Ia menilai sektor pengantaran barang dan makanan berbasis digital (On-Demand Service/ODS) tumbuh di luar kerangka regulasi yang sudah tidak relevan. Saat ini, layanan ini masih berada di bawah payung UU Pos No. 38/2009, sebuah regulasi yang disusun untuk era logistik konvensional, bukan untuk layanan cepat, dinamis, dan berbasis aplikasi seperti sekarang.
Oleh karena itu, Modantara mendorong peninjauan ulang ekosistem regulasi secara menyeluruh. Termasuk kejelasan lintas kementerian dan lembaga yang berwenang.
"Regulasi tarif harus mengakui kenyataan bahwa ODS beroperasi dengan skema kendaraan dan jenis layanan yang beragam dari sepeda motor hingga van logistik, dengan kompleksitas waktu dan jarak, serta permintaan yang sangat fluktuatif," tuturnya.

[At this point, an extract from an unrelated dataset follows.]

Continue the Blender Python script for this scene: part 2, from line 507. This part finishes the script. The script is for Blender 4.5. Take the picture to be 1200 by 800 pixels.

Lalu terkait pendapatan minimum, Yudha berpendapat itu baik di atas kertas namun berisiko di Lapangan. Modantara menghargai semangat untuk meningkatkan kesejahteraan mitra. Namun pemberlakuan pendapatan minimum tanpa mempertimbangkan dinamika pasar digital berisiko besar.
Menurutnya, platform akan terpaksa membatasi rekrutmen mitra baru, bahkan mungkin mengurangi jumlah mitra aktif saat ini. Selain itu, biaya layanan akan terpaksa naik yang membuat pelanggan enggan menggunakan layanan terutama di daerah dan kota terpencil.
"Platform berpotensi meninggalkan wilayah operasi yang dianggap tidak ekonomis, memperlebar ketimpangan layanan antar daerah. Alih- alih pendekatan seragam, Modantara mendukung pendekatan yang lebih adaptif dan kolaboratif," katanya.
Ia mencontohkan akses pembiayaan ringan melalui skema UMKM. Insentif bebas parkir, pembebasan PPN dan bea masuk onderdil kendaraan. Dan optimalisasi perlindungan sosial lewat BPJS dan pelatihan wirausaha.